Getting back to Franz Kafka, this opens up the question of what he would make of Trump. This was addressed recently in this Foreign Policy article by Robert Zaretsky: Kafka Would Impeach Trump: Everything about the Mueller report is ambiguous—except its ultimate moral meaning. The author concludes:
For Josef K., the sad result, and the novel’s (The Trial) unspeakably sad and unsettling climax, takes place in a darkened stone quarry. In effect, the parable makes the darkness visible. Like the man from the country, Josef K. failed to walk through a door. By heeding the doorkeeper’s warning, and thus ceding his claim on his humanity, the man from the country anticipates Josef K.’s own failure to walk through open doors (or, for that matter, demand that closed doors be opened). It may well be that the Mueller report is an open door. No doubt other doors will follow, but if U.S. democracy sits and waits at the first door, the fault will lie with us, not the teller of the parable.
In his blog legal crime writer Peter Morin wrote “On Donald Trump and Franz Kafka” on Jan. 28, 2016.
Here’s an excerpt:
I found myself musing on this recently, thinking what was appropriate to Trumps continually massive crowds and polling data (which he will only be so happy to tell you about, whether you want to hear it or not!), and it came to me. I found that I had been using the adjective “absurd” a lot, and that brought me to thinking about A Hunger Artist, a brilliant allegory written by the great absurdist, Franz Kafka.
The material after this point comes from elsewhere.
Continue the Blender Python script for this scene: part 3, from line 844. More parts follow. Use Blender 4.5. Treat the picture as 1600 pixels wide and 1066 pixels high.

And with that discovery, I began to feel some sense of hope that he would eventually go away. Or more accurately, that the crowds would go away. That he would be ignored. Like the hunger artist, people would eventually tire of his performance and move on to the other attractions.
I mused for a while about the prospect that on the morning of the next debate Trump boycotts, he wakes up to discover that he is a giant beetle. I wondered how his outsized ego would deal with that.
Add Franz Kafka to other great writers of his who created surreal worlds like Lewis Carroll and Jonathan Swift who would be incorporating Donald Trump and the world he has created into their novels and stories.
I also wonder what Albert Camus, who also wrote about absurdism and who wrote a play about Caligula would write about him?